* _Provided data_
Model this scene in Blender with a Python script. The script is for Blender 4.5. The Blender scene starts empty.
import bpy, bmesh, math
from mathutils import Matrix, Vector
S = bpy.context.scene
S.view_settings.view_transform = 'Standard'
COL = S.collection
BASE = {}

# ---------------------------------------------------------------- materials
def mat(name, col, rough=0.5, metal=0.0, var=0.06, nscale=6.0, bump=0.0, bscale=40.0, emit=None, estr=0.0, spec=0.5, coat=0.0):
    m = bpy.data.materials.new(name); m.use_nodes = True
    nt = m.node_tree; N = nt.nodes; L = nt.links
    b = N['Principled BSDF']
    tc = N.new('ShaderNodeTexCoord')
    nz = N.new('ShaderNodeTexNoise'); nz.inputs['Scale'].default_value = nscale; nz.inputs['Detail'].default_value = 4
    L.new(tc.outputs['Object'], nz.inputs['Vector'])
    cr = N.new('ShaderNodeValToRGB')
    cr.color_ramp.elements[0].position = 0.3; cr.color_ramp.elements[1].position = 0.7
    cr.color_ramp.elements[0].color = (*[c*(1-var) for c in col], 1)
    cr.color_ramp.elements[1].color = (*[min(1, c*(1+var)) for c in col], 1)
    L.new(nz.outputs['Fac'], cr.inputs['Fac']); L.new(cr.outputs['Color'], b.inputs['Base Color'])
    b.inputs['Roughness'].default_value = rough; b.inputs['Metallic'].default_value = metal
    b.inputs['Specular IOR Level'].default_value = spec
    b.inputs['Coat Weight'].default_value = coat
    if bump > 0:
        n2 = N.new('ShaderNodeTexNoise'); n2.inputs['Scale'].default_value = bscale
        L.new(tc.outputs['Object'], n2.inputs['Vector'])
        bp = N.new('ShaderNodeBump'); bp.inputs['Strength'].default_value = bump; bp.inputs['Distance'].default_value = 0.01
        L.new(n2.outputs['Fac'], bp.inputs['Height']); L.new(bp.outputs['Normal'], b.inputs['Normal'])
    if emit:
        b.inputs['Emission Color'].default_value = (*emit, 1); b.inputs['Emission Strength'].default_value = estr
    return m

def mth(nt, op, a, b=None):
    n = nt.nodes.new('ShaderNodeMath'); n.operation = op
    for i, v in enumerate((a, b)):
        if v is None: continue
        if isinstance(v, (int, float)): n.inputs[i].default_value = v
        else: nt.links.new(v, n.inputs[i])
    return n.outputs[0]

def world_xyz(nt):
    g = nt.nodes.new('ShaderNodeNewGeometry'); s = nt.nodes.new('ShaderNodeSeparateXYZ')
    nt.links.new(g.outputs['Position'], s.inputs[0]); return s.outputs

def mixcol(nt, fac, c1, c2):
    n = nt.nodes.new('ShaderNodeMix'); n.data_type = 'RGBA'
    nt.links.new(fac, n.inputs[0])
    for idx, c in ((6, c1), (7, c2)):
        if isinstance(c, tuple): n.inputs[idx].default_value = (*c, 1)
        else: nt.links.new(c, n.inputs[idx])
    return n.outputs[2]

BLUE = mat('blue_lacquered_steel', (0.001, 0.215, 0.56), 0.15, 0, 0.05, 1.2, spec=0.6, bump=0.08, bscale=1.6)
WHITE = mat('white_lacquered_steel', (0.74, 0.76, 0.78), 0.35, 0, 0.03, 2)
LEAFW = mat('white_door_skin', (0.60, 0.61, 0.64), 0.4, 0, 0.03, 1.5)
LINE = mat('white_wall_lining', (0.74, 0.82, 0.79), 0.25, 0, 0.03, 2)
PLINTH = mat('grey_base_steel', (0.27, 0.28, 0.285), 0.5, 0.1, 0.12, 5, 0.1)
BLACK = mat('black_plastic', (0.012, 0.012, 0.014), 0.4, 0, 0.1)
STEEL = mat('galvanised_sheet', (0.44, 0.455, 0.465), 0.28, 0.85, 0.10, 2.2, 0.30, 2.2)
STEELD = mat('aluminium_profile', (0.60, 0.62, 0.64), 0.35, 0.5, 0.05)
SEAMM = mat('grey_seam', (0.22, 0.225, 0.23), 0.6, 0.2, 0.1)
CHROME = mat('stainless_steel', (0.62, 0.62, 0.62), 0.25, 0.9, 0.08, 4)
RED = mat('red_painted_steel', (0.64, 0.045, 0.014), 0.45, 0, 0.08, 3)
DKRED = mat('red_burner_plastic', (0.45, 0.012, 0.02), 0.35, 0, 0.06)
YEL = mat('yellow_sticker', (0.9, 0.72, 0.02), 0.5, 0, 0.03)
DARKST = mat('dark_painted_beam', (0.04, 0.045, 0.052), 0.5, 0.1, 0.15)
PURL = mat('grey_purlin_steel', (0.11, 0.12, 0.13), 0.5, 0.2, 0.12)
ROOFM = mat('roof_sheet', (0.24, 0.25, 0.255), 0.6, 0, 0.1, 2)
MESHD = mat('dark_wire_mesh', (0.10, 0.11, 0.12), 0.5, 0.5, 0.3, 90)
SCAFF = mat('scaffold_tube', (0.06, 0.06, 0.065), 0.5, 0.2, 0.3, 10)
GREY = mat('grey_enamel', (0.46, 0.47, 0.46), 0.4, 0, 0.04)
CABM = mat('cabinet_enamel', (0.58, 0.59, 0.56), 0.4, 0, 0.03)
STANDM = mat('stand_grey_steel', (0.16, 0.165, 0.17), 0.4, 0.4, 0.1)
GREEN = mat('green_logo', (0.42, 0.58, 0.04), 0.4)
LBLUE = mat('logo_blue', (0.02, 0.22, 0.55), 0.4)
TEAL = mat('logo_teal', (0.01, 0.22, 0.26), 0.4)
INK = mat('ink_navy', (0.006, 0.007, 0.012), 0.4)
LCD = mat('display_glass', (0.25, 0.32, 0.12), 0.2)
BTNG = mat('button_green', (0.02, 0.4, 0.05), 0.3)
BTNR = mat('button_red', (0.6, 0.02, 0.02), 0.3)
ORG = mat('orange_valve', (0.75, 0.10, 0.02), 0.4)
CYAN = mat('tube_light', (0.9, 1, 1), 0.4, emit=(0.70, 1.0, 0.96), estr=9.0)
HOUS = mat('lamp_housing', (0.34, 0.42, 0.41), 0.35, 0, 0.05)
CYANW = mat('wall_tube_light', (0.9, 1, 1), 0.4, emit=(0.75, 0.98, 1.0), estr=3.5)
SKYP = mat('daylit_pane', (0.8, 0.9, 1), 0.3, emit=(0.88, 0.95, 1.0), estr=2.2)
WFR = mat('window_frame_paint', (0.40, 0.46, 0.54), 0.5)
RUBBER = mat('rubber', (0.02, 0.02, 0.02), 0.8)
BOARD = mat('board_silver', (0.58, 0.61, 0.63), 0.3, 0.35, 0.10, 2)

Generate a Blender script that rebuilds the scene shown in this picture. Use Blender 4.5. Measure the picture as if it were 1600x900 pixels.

* _Exercise directions_
Repeat the listing in full, keeping every line exactly as it is.

* _Complete answer_
Model this scene in Blender with a Python script. The script is for Blender 4.5. The Blender scene starts empty.
import bpy, bmesh, math
from mathutils import Matrix, Vector
S = bpy.context.scene
S.view_settings.view_transform = 'Standard'
COL = S.collection
BASE = {}

# ---------------------------------------------------------------- materials
def mat(name, col, rough=0.5, metal=0.0, var=0.06, nscale=6.0, bump=0.0, bscale=40.0, emit=None, estr=0.0, spec=0.5, coat=0.0):
    m = bpy.data.materials.new(name); m.use_nodes = True
    nt = m.node_tree; N = nt.nodes; L = nt.links
    b = N['Principled BSDF']
    tc = N.new('ShaderNodeTexCoord')
    nz = N.new('ShaderNodeTexNoise'); nz.inputs['Scale'].default_value = nscale; nz.inputs['Detail'].default_value = 4
    L.new(tc.outputs['Object'], nz.inputs['Vector'])
    cr = N.new('ShaderNodeValToRGB')
    cr.color_ramp.elements[0].position = 0.3; cr.color_ramp.elements[1].position = 0.7
    cr.color_ramp.elements[0].color = (*[c*(1-var) for c in col], 1)
    cr.color_ramp.elements[1].color = (*[min(1, c*(1+var)) for c in col], 1)
    L.new(nz.outputs['Fac'], cr.inputs['Fac']); L.new(cr.outputs['Color'], b.inputs['Base Color'])
    b.inputs['Roughness'].default_value = rough; b.inputs['Metallic'].default_value = metal
    b.inputs['Specular IOR Level'].default_value = spec
    b.inputs['Coat Weight'].default_value = coat
    if bump > 0:
        n2 = N.new('ShaderNodeTexNoise'); n2.inputs['Scale'].default_value = bscale
        L.new(tc.outputs['Object'], n2.inputs['Vector'])
        bp = N.new('ShaderNodeBump'); bp.inputs['Strength'].default_value = bump; bp.inputs['Distance'].default_value = 0.01
        L.new(n2.outputs['Fac'], bp.inputs['Height']); L.new(bp.outputs['Normal'], b.inputs['Normal'])
    if emit:
        b.inputs['Emission Color'].default_value = (*emit, 1); b.inputs['Emission Strength'].default_value = estr
    return m

def mth(nt, op, a, b=None):
    n = nt.nodes.new('ShaderNodeMath'); n.operation = op
    for i, v in enumerate((a, b)):
        if v is None: continue
        if isinstance(v, (int, float)): n.inputs[i].default_value = v
        else: nt.links.new(v, n.inputs[i])
    return n.outputs[0]

def world_xyz(nt):
    g = nt.nodes.new('ShaderNodeNewGeometry'); s = nt.nodes.new('ShaderNodeSeparateXYZ')
    nt.links.new(g.outputs['Position'], s.inputs[0]); return s.outputs

def mixcol(nt, fac, c1, c2):
    n = nt.nodes.new('ShaderNodeMix'); n.data_type = 'RGBA'
    nt.links.new(fac, n.inputs[0])
    for idx, c in ((6, c1), (7, c2)):
        if isinstance(c, tuple): n.inputs[idx].default_value = (*c, 1)
        else: nt.links.new(c, n.inputs[idx])
    return n.outputs[2]

BLUE = mat('blue_lacquered_steel', (0.001, 0.215, 0.56), 0.15, 0, 0.05, 1.2, spec=0.6, bump=0.08, bscale=1.6)
WHITE = mat('white_lacquered_steel', (0.74, 0.76, 0.78), 0.35, 0, 0.03, 2)
LEAFW = mat('white_door_skin', (0.60, 0.61, 0.64), 0.4, 0, 0.03, 1.5)
LINE = mat('white_wall_lining', (0.74, 0.82, 0.79), 0.25, 0, 0.03, 2)
PLINTH = mat('grey_base_steel', (0.27, 0.28, 0.285), 0.5, 0.1, 0.12, 5, 0.1)
BLACK = mat('black_plastic', (0.012, 0.012, 0.014), 0.4, 0, 0.1)
STEEL = mat('galvanised_sheet', (0.44, 0.455, 0.465), 0.28, 0.85, 0.10, 2.2, 0.30, 2.2)
STEELD = mat('aluminium_profile', (0.60, 0.62, 0.64), 0.35, 0.5, 0.05)
SEAMM = mat('grey_seam', (0.22, 0.225, 0.23), 0.6, 0.2, 0.1)
CHROME = mat('stainless_steel', (0.62, 0.62, 0.62), 0.25, 0.9, 0.08, 4)
RED = mat('red_painted_steel', (0.64, 0.045, 0.014), 0.45, 0, 0.08, 3)
DKRED = mat('red_burner_plastic', (0.45, 0.012, 0.02), 0.35, 0, 0.06)
YEL = mat('yellow_sticker', (0.9, 0.72, 0.02), 0.5, 0, 0.03)
DARKST = mat('dark_painted_beam', (0.04, 0.045, 0.052), 0.5, 0.1, 0.15)
PURL = mat('grey_purlin_steel', (0.11, 0.12, 0.13), 0.5, 0.2, 0.12)
ROOFM = mat('roof_sheet', (0.24, 0.25, 0.255), 0.6, 0, 0.1, 2)
MESHD = mat('dark_wire_mesh', (0.10, 0.11, 0.12), 0.5, 0.5, 0.3, 90)
SCAFF = mat('scaffold_tube', (0.06, 0.06, 0.065), 0.5, 0.2, 0.3, 10)
GREY = mat('grey_enamel', (0.46, 0.47, 0.46), 0.4, 0, 0.04)
CABM = mat('cabinet_enamel', (0.58, 0.59, 0.56), 0.4, 0, 0.03)
STANDM = mat('stand_grey_steel', (0.16, 0.165, 0.17), 0.4, 0.4, 0.1)
GREEN = mat('green_logo', (0.42, 0.58, 0.04), 0.4)
LBLUE = mat('logo_blue', (0.02, 0.22, 0.55), 0.4)
TEAL = mat('logo_teal', (0.01, 0.22, 0.26), 0.4)
INK = mat('ink_navy', (0.006, 0.007, 0.012), 0.4)
LCD = mat('display_glass', (0.25, 0.32, 0.12), 0.2)
BTNG = mat('button_green', (0.02, 0.4, 0.05), 0.3)
BTNR = mat('button_red', (0.6, 0.02, 0.02), 0.3)
ORG = mat('orange_valve', (0.75, 0.10, 0.02), 0.4)
CYAN = mat('tube_light', (0.9, 1, 1), 0.4, emit=(0.70, 1.0, 0.96), estr=9.0)
HOUS = mat('lamp_housing', (0.34, 0.42, 0.41), 0.35, 0, 0.05)
CYANW = mat('wall_tube_light', (0.9, 1, 1), 0.4, emit=(0.75, 0.98, 1.0), estr=3.5)
SKYP = mat('daylit_pane', (0.8, 0.9, 1), 0.3, emit=(0.88, 0.95, 1.0), estr=2.2)
WFR = mat('window_frame_paint', (0.40, 0.46, 0.54), 0.5)
RUBBER = mat('rubber', (0.02, 0.02, 0.02), 0.8)
BOARD = mat('board_silver', (0.58, 0.61, 0.63), 0.3, 0.35, 0.10, 2)

Generate a Blender script that rebuilds the scene shown in this picture. Use Blender 4.5. Measure the picture as if it were 1600x900 pixels.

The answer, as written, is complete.